Escaping the Tyranny of the GC: std.rcstring, first blood

Manu via Digitalmars-d digitalmars-d at puremagic.com
Wed Sep 24 15:34:14 PDT 2014


On 25 September 2014 07:17, Andrei Alexandrescu via Digitalmars-d
<digitalmars-d at puremagic.com> wrote:
> On 9/24/14, 1:15 PM, Manu via Digitalmars-d wrote:
>>
>> Something like (whatever syntax you like):
>>
>> int^ rcInt; // refcounted pointer to an int
>> MyStruct^ rcStruct; // refcounted pointer to a struct
>> MyStruct s; // normal value-type struct, but if the struct has
>> opInc/opDec, the RC handling code in the compiler can implicitly
>> generate calls to opInc/opDec on assignment, which will allow the
>> struct to manage itself.
>
>
> You're getting confused here, postblit and destructor take care of that.

No they don't. It's not a ref counting mechanism, the compiler can't
elide those calls.
It's what I use now, and it's as good at C++, but we can do much
better than that.


>> Not sure how to express an RC dynamic array... int[^] rcArray? Anyway,
>> syntax is whatever it is, I think this approach is what makes sense to
>> me though.
>
>
> Whatever syntax I like? Awesome! How about:
>
> RefCounted!int rcInt; // refcounted pointer to an int
> RefCounted!MyStruct rcStruct; // refcounted pointer to a struct
> RefCounted!(int[]) rcArray; // refcounted array
>
> The irony is the first two already work with the semantics you need, but
> apparently I've had difficulty convincing you to try them and report back.
> My work on RCString has also gone ignored by you, although it's exactly
> stuff that you're asking for.

It all feels backwards to me. You've completely alienated me from the
discussion. I've given up, but I am watching with interest.

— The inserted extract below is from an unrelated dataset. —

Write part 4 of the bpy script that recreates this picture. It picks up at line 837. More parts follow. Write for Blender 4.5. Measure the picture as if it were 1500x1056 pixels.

I'm not interested in a library solution until I know if, and how the
compiler will optimise it... in which case it's not a library solution
anymore, so why make the implementation a lib?
@nogc users will use this stuff EXCLUSIVELY. There is already more
than enough attribution in D, I *WILL NOT* wrap everything in my
program with RefCounted!(). I will continue to invent my own solutions
in every instance, and we will live the same reality as C++; where
everyone has their own implementations, and none of them are
compatible.

Call it a bikeshed, whatever. I'm certain this is the practical reality.

I have tried RefCounted extensively in the past. Mangling my types
like that caused lots of problems, heaps of is(T == RefCounted!U, U)
started appearing throughout my code, and incompatibility with
existing libraries.
Perhaps the most annoying thing about a library implementation though
is the debuginfo baggage. It's extremely frustrating dealing with
things that are wrapped up like RefCounted while debugging. You can't
evaluate the thing anymore, stepping through your code leads you
through countless library stubs and indirections. You lose the ability
to just read a symbol name without fuss, you need to make your
callstack window half the screen wide to see what you're looking at.

I'm also not convinced meaningful refcounting can be implemented
before we have scope(T) working properly. I think we should be
addressing that first.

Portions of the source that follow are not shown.